A required course for visual arts certificate students, Issues in Contemporary Art revolves around discussions of topical issues in the art world, illuminated by visits from guest artists and visits to museums and studios. Taught by installation artist Christian Tomaszewski, the course also includes a practical component in which students curate the work of an artist on campus. Most of the projects are installations of video performance, but "Sympathetic Resonance," which students spent four days assembling in the New Butler College gallery, is a working musical instrument.
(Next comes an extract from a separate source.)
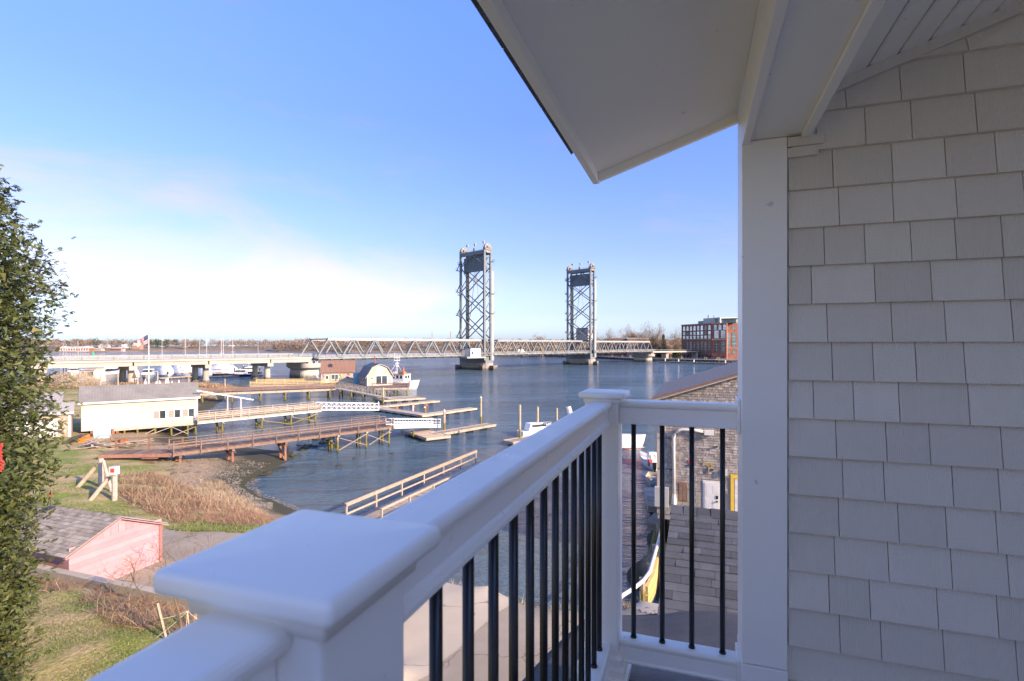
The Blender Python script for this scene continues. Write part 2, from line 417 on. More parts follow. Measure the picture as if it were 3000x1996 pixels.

The paired marimba keys and mallets are supported by six-foot-long wooden "ribs" that are "human size with a head and one big leg," Kirsch tells me. The layout of the ribs varies with each installation. Originally oriented in a compact semi-circle, the ribs are now connected to five black rectangular platforms on the floor, each supporting 11 ribs that form a lopsided V-shape. Kirsch's initial intention had been to install the marimba keys on the wall or ceiling, but he quickly learned just how protective Princeton is of its walls.
If you don't make it down to Butler by next Friday, you can still catch one of Kirsch's pieces on display in the Paul Robeson Center for the Arts on Witherspoon Street. Even better, you can head to joshuakirsch.com to watch a video of the Disney classic "Under the Sea" finally realized by the instrument that it was meant to be played with: on 56 marimba keys, separated and elevated by wooden beams, with mallets set off by a super-sensitive keyboard.
Other pieces created by outside artists and curated by students, as well as original student work in digital photography, sculpture, ceramics and installation, are on display this week in the Lucas Gallery at 185 Nassau St. until Dec. 17.